**What is needed**
Reproduce each line exactly, including spacing and punctuation.

**Source excerpt**
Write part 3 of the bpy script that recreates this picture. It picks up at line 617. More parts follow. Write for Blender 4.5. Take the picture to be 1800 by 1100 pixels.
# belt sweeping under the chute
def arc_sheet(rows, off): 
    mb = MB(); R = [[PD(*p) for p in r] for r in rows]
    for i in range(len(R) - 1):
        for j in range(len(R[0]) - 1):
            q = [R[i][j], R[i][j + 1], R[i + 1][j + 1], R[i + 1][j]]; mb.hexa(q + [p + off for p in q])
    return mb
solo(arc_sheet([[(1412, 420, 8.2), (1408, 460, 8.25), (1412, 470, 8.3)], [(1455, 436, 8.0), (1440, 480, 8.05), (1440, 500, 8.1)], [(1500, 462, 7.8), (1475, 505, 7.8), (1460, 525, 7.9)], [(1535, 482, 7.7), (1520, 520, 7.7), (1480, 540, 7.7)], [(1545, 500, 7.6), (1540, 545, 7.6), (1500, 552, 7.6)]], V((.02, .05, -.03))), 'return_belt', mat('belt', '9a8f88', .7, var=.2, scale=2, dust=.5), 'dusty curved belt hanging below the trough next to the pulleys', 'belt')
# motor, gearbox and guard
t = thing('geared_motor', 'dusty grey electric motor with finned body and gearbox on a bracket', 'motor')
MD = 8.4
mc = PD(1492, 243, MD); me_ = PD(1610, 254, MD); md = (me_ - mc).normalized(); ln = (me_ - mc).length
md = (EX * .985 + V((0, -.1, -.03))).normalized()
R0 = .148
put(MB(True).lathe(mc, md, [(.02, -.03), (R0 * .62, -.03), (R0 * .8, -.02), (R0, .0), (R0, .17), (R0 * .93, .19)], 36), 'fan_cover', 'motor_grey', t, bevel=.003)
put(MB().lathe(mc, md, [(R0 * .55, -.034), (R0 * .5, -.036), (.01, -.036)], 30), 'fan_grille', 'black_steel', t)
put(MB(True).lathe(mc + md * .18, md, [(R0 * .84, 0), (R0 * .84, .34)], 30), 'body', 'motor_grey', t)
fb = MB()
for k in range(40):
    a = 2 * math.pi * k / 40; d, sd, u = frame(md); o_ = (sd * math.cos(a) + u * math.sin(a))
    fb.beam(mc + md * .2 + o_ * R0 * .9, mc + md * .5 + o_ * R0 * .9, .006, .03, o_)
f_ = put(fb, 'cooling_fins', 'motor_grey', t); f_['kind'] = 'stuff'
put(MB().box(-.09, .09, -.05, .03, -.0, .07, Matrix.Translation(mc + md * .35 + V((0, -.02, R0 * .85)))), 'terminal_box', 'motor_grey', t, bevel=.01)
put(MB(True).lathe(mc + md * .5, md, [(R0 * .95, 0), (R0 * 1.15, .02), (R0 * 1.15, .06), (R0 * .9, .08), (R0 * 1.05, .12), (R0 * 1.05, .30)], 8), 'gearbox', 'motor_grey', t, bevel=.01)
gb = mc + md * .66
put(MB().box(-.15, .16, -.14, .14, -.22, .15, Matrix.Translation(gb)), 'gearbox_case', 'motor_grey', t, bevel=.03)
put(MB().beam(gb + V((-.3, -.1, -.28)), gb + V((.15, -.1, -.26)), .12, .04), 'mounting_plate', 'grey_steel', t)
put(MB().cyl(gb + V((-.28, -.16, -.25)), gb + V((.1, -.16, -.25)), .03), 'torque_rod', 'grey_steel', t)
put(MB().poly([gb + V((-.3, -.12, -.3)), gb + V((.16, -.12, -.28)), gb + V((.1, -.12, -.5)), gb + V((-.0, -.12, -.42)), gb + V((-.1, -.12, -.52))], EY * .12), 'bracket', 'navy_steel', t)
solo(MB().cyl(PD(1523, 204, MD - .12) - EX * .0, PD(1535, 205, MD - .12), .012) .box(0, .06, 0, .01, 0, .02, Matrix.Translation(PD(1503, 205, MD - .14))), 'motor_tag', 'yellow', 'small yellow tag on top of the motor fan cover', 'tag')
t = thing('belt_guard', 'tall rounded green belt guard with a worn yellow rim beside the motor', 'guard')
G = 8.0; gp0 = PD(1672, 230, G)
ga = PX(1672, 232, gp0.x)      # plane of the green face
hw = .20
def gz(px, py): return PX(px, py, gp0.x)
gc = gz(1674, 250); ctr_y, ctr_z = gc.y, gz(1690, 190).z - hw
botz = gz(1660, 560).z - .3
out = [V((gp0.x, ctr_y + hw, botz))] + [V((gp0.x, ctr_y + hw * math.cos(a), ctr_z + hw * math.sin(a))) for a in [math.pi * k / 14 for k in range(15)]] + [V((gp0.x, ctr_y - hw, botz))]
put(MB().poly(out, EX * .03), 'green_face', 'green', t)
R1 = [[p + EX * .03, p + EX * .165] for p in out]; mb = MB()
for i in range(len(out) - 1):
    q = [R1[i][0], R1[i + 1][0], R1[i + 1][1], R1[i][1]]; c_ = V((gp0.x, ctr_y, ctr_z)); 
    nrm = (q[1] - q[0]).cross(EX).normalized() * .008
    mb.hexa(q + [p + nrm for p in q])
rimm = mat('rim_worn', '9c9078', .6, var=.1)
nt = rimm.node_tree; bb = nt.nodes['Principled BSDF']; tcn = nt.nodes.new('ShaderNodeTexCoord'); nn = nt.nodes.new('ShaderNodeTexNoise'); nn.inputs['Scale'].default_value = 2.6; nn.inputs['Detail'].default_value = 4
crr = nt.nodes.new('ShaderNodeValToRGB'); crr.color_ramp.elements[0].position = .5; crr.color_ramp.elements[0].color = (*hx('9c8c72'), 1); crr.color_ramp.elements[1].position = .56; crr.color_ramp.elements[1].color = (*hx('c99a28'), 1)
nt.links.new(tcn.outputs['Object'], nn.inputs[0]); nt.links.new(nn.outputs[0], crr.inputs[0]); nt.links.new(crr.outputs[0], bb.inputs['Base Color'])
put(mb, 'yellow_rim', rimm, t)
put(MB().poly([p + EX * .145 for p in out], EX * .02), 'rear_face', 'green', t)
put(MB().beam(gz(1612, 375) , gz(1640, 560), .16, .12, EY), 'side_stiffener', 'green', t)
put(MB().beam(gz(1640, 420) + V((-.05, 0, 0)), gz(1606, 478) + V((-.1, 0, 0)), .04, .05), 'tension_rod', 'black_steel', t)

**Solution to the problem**
Write part 3 of the bpy script that recreates this picture. It picks up at line 617. More parts follow. Write for Blender 4.5. Take the picture to be 1800 by 1100 pixels.
# belt sweeping under the chute
def arc_sheet(rows, off): 
    mb = MB(); R = [[PD(*p) for p in r] for r in rows]
    for i in range(len(R) - 1):
        for j in range(len(R[0]) - 1):
            q = [R[i][j], R[i][j + 1], R[i + 1][j + 1], R[i + 1][j]]; mb.hexa(q + [p + off for p in q])
    return mb
solo(arc_sheet([[(1412, 420, 8.2), (1408, 460, 8.25), (1412, 470, 8.3)], [(1455, 436, 8.0), (1440, 480, 8.05), (1440, 500, 8.1)], [(1500, 462, 7.8), (1475, 505, 7.8), (1460, 525, 7.9)], [(1535, 482, 7.7), (1520, 520, 7.7), (1480, 540, 7.7)], [(1545, 500, 7.6), (1540, 545, 7.6), (1500, 552, 7.6)]], V((.02, .05, -.03))), 'return_belt', mat('belt', '9a8f88', .7, var=.2, scale=2, dust=.5), 'dusty curved belt hanging below the trough next to the pulleys', 'belt')
# motor, gearbox and guard
t = thing('geared_motor', 'dusty grey electric motor with finned body and gearbox on a bracket', 'motor')
MD = 8.4
mc = PD(1492, 243, MD); me_ = PD(1610, 254, MD); md = (me_ - mc).normalized(); ln = (me_ - mc).length
md = (EX * .985 + V((0, -.1, -.03))).normalized()
R0 = .148
put(MB(True).lathe(mc, md, [(.02, -.03), (R0 * .62, -.03), (R0 * .8, -.02), (R0, .0), (R0, .17), (R0 * .93, .19)], 36), 'fan_cover', 'motor_grey', t, bevel=.003)
put(MB().lathe(mc, md, [(R0 * .55, -.034), (R0 * .5, -.036), (.01, -.036)], 30), 'fan_grille', 'black_steel', t)
put(MB(True).lathe(mc + md * .18, md, [(R0 * .84, 0), (R0 * .84, .34)], 30), 'body', 'motor_grey', t)
fb = MB()
for k in range(40):
    a = 2 * math.pi * k / 40; d, sd, u = frame(md); o_ = (sd * math.cos(a) + u * math.sin(a))
    fb.beam(mc + md * .2 + o_ * R0 * .9, mc + md * .5 + o_ * R0 * .9, .006, .03, o_)
f_ = put(fb, 'cooling_fins', 'motor_grey', t); f_['kind'] = 'stuff'
put(MB().box(-.09, .09, -.05, .03, -.0, .07, Matrix.Translation(mc + md * .35 + V((0, -.02, R0 * .85)))), 'terminal_box', 'motor_grey', t, bevel=.01)
put(MB(True).lathe(mc + md * .5, md, [(R0 * .95, 0), (R0 * 1.15, .02), (R0 * 1.15, .06), (R0 * .9, .08), (R0 * 1.05, .12), (R0 * 1.05, .30)], 8), 'gearbox', 'motor_grey', t, bevel=.01)
gb = mc + md * .66
put(MB().box(-.15, .16, -.14, .14, -.22, .15, Matrix.Translation(gb)), 'gearbox_case', 'motor_grey', t, bevel=.03)
put(MB().beam(gb + V((-.3, -.1, -.28)), gb + V((.15, -.1, -.26)), .12, .04), 'mounting_plate', 'grey_steel', t)
put(MB().cyl(gb + V((-.28, -.16, -.25)), gb + V((.1, -.16, -.25)), .03), 'torque_rod', 'grey_steel', t)
put(MB().poly([gb + V((-.3, -.12, -.3)), gb + V((.16, -.12, -.28)), gb + V((.1, -.12, -.5)), gb + V((-.0, -.12, -.42)), gb + V((-.1, -.12, -.52))], EY * .12), 'bracket', 'navy_steel', t)
solo(MB().cyl(PD(1523, 204, MD - .12) - EX * .0, PD(1535, 205, MD - .12), .012) .box(0, .06, 0, .01, 0, .02, Matrix.Translation(PD(1503, 205, MD - .14))), 'motor_tag', 'yellow', 'small yellow tag on top of the motor fan cover', 'tag')
t = thing('belt_guard', 'tall rounded green belt guard with a worn yellow rim beside the motor', 'guard')
G = 8.0; gp0 = PD(1672, 230, G)
ga = PX(1672, 232, gp0.x)      # plane of the green face
hw = .20
def gz(px, py): return PX(px, py, gp0.x)
gc = gz(1674, 250); ctr_y, ctr_z = gc.y, gz(1690, 190).z - hw
botz = gz(1660, 560).z - .3
out = [V((gp0.x, ctr_y + hw, botz))] + [V((gp0.x, ctr_y + hw * math.cos(a), ctr_z + hw * math.sin(a))) for a in [math.pi * k / 14 for k in range(15)]] + [V((gp0.x, ctr_y - hw, botz))]
put(MB().poly(out, EX * .03), 'green_face', 'green', t)
R1 = [[p + EX * .03, p + EX * .165] for p in out]; mb = MB()
for i in range(len(out) - 1):
    q = [R1[i][0], R1[i + 1][0], R1[i + 1][1], R1[i][1]]; c_ = V((gp0.x, ctr_y, ctr_z)); 
    nrm = (q[1] - q[0]).cross(EX).normalized() * .008
    mb.hexa(q + [p + nrm for p in q])
rimm = mat('rim_worn', '9c9078', .6, var=.1)
nt = rimm.node_tree; bb = nt.nodes['Principled BSDF']; tcn = nt.nodes.new('ShaderNodeTexCoord'); nn = nt.nodes.new('ShaderNodeTexNoise'); nn.inputs['Scale'].default_value = 2.6; nn.inputs['Detail'].default_value = 4
crr = nt.nodes.new('ShaderNodeValToRGB'); crr.color_ramp.elements[0].position = .5; crr.color_ramp.elements[0].color = (*hx('9c8c72'), 1); crr.color_ramp.elements[1].position = .56; crr.color_ramp.elements[1].color = (*hx('c99a28'), 1)
nt.links.new(tcn.outputs['Object'], nn.inputs[0]); nt.links.new(nn.outputs[0], crr.inputs[0]); nt.links.new(crr.outputs[0], bb.inputs['Base Color'])
put(mb, 'yellow_rim', rimm, t)
put(MB().poly([p + EX * .145 for p in out], EX * .02), 'rear_face', 'green', t)
put(MB().beam(gz(1612, 375) , gz(1640, 560), .16, .12, EY), 'side_stiffener', 'green', t)
put(MB().beam(gz(1640, 420) + V((-.05, 0, 0)), gz(1606, 478) + V((-.1, 0, 0)), .04, .05), 'tension_rod', 'black_steel', t)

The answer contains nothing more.